Trump Goes to Beijing. Markets Don't Expect a Deal.
The visit is confirmed. The trade breakthrough is not. A 37-point gap between summit odds and deal odds tells the real story.

Donald Trump will arrive in Beijing on May 14 for a two-day summit with Xi Jinping. The trip, confirmed after months of diplomatic back-and-forth, has been in the making since pre-summit trade talks in Paris in mid-March. Prediction markets now place the probability of the visit happening at 79.5% on Polymarket as of May 1, with high volume and rising conviction.
But the more revealing number sits elsewhere. The probability of a US-China trade deal by July 31 is just 42%. That 37.5 percentage-point gap between the visit and the deal is the sharpest signal in the data: traders believe the summit will happen, and they believe it will produce very little.
This is not the framing Beijing or Washington would prefer. Both governments have spent weeks casting the trip as a turning point. Pre-summit trade talks in Paris on March 15 were billed as clearing the path to a breakthrough. The scope of the diplomatic preparation suggested ambition. The market's response suggests scepticism.
Three factors explain the gap.
First, the Supreme Court. In February, the Court issued a ruling that curtailed Trump's unilateral tariff authority, a decision CNBC described as strengthening China's negotiating position before a single handshake in Beijing. Trump arrives with fewer cards than he held during the 2018-2019 trade war, when executive tariff power was effectively unchecked. Reuters reported in early April that no tariff rollbacks have been signalled ahead of the summit. Without the ability to offer or threaten tariffs unilaterally, Trump's leverage shrinks to rhetoric and relationship.
Second, China has been preparing. CNA reported on April 17 that Beijing has spent weeks building counter-leverage and limiting its own exposure ahead of the summit. This is not the reactive China of 2018. The Paris talks, the careful diplomatic staging, the public confidence from Chinese officials all point to a government that expects to negotiate from strength, not concession.
Third, history. Foreign Policy published a retrospective on April 27 examining five decades of US-China summits. The conclusion was blunt: summits reliably deliver process, not substance. Joint communiqués, working groups, new dialogue mechanisms. Rarely do they produce binding agreements that shift the trade balance. The pattern is so consistent that it functions less as analysis and more as prediction.
The visit itself was not always certain. The trip was originally scheduled earlier but was delayed by the Iran conflict, according to both BBC and Al Jazeera reporting from late March. That delay is an angle most coverage skips, but it matters. It means the summit is happening not on Trump's preferred timeline but on a revised one shaped by the same geopolitical pressures that have consumed his second term. Beijing waited. Beijing did not cancel.

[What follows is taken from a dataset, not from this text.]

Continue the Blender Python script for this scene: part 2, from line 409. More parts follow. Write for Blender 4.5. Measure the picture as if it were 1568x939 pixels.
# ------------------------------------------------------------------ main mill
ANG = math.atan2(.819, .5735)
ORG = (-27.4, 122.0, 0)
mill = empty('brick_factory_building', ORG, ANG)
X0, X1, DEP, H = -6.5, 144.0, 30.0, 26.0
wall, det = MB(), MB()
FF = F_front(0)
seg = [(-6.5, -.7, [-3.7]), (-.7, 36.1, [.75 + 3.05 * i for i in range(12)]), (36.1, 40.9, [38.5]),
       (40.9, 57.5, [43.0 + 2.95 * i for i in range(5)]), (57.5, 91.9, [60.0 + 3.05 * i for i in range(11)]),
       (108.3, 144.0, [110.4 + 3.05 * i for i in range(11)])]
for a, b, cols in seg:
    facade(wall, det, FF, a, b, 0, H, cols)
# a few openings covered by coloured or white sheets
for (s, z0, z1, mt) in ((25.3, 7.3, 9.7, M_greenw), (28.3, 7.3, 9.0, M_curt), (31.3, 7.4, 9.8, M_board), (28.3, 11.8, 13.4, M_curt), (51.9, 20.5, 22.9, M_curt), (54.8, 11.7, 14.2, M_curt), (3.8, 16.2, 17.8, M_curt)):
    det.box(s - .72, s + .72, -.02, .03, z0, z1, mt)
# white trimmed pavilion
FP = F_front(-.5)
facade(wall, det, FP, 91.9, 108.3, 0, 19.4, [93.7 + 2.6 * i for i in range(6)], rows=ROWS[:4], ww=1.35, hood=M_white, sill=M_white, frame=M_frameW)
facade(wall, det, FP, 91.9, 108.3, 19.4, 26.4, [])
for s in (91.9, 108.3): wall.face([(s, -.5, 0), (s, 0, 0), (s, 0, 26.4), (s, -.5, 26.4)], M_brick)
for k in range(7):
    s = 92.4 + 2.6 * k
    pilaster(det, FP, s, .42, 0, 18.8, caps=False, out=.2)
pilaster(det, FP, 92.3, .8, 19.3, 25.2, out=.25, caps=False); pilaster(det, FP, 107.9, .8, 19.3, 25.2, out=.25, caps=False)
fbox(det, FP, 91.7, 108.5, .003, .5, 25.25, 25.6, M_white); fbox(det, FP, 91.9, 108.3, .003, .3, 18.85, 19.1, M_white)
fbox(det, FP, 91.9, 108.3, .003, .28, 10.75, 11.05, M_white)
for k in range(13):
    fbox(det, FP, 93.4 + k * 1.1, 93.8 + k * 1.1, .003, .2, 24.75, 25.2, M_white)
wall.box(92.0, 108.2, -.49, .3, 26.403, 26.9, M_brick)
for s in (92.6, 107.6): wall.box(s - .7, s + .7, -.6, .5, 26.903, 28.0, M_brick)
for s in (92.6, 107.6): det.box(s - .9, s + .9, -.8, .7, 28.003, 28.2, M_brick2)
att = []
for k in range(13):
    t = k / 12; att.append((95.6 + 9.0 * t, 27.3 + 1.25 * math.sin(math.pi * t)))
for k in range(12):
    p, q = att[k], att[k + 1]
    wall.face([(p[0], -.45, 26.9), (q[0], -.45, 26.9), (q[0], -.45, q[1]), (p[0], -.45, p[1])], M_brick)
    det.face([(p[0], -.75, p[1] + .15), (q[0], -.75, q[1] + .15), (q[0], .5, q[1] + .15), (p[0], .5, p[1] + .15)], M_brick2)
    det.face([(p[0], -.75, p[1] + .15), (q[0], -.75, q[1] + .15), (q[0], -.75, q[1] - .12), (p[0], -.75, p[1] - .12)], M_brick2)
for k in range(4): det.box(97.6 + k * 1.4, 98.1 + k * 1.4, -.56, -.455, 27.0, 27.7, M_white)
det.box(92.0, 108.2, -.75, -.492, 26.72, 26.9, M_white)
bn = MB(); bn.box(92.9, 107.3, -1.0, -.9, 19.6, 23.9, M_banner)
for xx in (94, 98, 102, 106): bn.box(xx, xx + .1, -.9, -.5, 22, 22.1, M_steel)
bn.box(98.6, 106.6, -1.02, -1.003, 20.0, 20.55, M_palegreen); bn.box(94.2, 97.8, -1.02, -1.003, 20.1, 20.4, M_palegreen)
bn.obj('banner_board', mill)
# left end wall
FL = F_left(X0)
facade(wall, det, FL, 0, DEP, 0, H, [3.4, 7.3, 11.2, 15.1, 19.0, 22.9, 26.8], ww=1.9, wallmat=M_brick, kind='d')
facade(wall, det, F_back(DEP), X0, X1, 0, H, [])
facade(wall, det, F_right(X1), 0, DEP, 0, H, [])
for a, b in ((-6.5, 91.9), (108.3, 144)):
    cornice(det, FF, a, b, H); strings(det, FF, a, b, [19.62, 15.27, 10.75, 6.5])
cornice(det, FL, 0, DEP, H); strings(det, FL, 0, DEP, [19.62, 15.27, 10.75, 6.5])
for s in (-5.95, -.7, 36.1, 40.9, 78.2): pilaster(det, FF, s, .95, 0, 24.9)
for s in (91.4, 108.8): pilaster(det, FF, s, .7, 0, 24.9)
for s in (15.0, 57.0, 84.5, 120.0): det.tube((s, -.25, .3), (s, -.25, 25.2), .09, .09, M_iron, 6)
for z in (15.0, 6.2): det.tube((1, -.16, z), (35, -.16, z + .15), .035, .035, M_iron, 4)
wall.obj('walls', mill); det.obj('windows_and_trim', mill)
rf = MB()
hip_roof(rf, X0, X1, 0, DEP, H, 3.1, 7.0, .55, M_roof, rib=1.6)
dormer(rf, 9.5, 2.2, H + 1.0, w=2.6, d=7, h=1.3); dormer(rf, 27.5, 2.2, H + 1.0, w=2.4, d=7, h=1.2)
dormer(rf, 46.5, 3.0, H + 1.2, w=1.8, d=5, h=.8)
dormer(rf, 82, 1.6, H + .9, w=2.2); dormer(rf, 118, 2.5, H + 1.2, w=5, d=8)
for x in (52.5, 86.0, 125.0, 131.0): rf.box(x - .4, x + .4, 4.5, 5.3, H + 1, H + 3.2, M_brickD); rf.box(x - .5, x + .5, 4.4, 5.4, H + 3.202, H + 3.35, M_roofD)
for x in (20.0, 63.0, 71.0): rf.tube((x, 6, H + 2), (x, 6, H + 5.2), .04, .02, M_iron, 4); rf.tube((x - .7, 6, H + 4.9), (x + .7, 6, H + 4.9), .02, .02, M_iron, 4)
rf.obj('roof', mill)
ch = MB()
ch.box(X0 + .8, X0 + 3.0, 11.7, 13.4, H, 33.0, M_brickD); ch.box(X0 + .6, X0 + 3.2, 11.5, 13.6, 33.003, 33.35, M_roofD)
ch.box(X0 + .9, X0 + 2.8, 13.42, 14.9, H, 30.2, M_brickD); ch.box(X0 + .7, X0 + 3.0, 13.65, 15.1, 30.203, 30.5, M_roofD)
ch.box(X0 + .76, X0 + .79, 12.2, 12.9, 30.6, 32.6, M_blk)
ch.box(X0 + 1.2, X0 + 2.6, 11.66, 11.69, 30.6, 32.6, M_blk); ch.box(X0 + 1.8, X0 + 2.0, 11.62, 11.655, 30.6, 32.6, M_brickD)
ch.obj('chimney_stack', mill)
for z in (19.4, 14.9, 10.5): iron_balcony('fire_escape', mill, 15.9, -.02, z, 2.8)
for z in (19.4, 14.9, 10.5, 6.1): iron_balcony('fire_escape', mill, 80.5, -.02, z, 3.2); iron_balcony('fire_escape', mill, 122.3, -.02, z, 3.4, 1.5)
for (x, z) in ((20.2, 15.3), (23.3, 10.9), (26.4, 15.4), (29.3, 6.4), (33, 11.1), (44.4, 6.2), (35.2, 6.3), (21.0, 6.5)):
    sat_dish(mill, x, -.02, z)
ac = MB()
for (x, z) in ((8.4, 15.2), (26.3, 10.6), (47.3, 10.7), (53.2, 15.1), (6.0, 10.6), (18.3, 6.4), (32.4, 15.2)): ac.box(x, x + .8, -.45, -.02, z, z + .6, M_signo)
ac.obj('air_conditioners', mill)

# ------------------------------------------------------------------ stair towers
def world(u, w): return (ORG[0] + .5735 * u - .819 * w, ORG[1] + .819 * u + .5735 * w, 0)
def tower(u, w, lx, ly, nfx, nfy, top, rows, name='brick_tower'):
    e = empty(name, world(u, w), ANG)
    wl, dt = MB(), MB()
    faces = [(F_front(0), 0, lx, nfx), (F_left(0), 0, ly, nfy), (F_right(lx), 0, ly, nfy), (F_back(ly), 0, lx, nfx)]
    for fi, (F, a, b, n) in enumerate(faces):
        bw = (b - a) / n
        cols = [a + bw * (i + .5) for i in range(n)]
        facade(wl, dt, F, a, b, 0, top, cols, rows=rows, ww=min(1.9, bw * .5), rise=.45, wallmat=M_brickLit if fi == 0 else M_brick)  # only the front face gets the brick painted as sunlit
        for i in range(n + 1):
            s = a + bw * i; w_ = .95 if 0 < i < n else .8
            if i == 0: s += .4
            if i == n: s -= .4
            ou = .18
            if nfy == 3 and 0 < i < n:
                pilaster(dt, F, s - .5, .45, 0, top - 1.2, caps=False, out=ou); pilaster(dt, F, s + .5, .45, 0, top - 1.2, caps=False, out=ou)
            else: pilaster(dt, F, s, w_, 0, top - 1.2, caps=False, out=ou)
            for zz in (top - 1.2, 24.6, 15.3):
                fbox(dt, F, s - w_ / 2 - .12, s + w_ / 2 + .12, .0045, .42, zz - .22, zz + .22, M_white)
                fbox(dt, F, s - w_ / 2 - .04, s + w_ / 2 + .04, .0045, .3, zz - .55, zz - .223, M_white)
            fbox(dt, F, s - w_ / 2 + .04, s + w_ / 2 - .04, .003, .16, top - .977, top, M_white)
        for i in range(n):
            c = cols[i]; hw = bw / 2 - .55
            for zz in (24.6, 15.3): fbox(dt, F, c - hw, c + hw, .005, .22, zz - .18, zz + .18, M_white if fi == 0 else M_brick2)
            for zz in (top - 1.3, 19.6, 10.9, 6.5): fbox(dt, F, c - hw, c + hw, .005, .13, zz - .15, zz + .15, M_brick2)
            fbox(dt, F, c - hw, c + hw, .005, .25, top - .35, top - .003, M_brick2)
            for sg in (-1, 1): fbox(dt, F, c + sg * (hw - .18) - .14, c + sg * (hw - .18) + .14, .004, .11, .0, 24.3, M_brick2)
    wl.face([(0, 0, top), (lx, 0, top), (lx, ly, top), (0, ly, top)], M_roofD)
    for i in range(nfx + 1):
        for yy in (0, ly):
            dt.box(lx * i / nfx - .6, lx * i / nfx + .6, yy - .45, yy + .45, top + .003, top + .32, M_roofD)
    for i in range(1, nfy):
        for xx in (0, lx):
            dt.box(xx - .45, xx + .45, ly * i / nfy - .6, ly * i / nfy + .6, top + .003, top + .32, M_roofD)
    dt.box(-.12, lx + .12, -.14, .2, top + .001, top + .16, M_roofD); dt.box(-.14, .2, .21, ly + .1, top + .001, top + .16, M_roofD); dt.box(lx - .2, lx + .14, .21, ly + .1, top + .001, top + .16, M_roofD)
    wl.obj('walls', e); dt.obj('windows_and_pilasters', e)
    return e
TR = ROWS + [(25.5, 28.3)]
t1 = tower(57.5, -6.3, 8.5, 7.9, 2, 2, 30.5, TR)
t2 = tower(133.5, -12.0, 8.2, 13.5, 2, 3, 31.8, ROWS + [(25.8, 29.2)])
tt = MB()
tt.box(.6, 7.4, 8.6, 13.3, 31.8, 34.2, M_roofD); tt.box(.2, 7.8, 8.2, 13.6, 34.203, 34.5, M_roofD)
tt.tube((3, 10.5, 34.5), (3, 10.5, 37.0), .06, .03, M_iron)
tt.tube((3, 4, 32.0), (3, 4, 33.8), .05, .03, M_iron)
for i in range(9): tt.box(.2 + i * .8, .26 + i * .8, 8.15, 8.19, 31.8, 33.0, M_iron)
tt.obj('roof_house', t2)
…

Xi Jinping is also managing a broader diplomatic calendar. Kyiv Post reported on April 15 that Vladimir Putin may visit China in May as well, meaning Xi could host both the American and Russian presidents within weeks. The optics favour Beijing: a superpower host receiving visits rather than making them, managing multiple great-power relationships simultaneously.
For Taiwan, the summit provides temporary stability. Prediction markets price a Chinese invasion of Taiwan by June 30 at just 2.1%, effectively signalling that both sides prefer calm during the diplomatic window. Neither Washington nor Beijing benefits from a Taiwan crisis in the weeks surrounding a presidential visit. That number should hold through mid-May. What happens after is a different question.
The market's verdict is not that the trip is unimportant. A visit priced at 79.5% with $500,000 in volume is not a sideshow. It is that the trip is important for reasons that have nothing to do with trade: diplomatic signalling, domestic political positioning, and the management of a relationship that both sides need to keep functional without either side being willing to pay the price of a genuine reset.
The number to watch is not whether Trump boards the plane. It is whether the 42% trade deal figure moves after he lands.